L’attitude de recherche vis-à-vis de la petite enfance, que l’étudiant aura amorcée durant sa formation, l’accompagnera durant sa vie professionnelle. N’est-ce pas avec elle qu’il saura faire les adaptations dont nous avons parlé ci-dessus ?

Tout comme l’enfant, l’étudiant n’est pas qu’un cerveau. Il demande à être considéré dans sa globalité. La place de l’émotion dans la démarche intellectuelle a été démontrée[13], dans la mesure où on avait oublié Pestalozzi et son équilibre entre : la tête, le cœur et la main.

Si de nombreux problèmes de société étouffent enfants et adultes actuellement, je pense que c’est avec l’harmonie que l’on réagit à une situation sociale déstabilisée et non avec une dysharmonie opposée.

Que dirait Montaigne et sa « tête bien faite » s’il voyait certains programmes ?

Bernadette Moussy

[1] C’est circonstanciel qu’il n’y eut que des femmes.
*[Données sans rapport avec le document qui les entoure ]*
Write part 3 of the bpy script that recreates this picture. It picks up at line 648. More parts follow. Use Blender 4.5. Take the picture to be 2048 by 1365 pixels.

C’est pourquoi j’emploie le féminin.

[2] Voir « Les enjeux du métier d’éducateurs de jeunes enfants » Auzou-Riandey, D. ; Moussy, B. (Chapitre 2) , ESF 2012.

[3]Union nationale des associations de formation et de recherche en intervention sociale.

[4] Séminaire sur la formation d’EJE-enjeux-évolution-perspective CRFPE, Lille 6-7 février 2014.

[5] LA TRIBUNE.FR – 08/01/2014.

[6] Voir le mouvement « Pas de 0 de conduite pour les enfants de trois ans. » « C’est pourquoi il est fondamental de focaliser la politique de prévention de la délinquance sur la prévention précoce ». Le monde ,du l18 février 2011.

[7] 1902-1984

[8] 1782-1862

[9] 1870-1952

[10] 1871-1936

[11] 1746-1827

[12] A ce sujet, je signale deux très beaux et bons ouvrages : Le monde secret de l’enfant, de Sevim Riedinger Editions Montparnasse, 2013 et Pour une enfance heureuse du Dr Catherine Gueguen, Robert Laffont, février 2014.

[13] Antonio Damasio, L’erreur de Descartes, la raison des émotions, Odile Jacobs, 2010.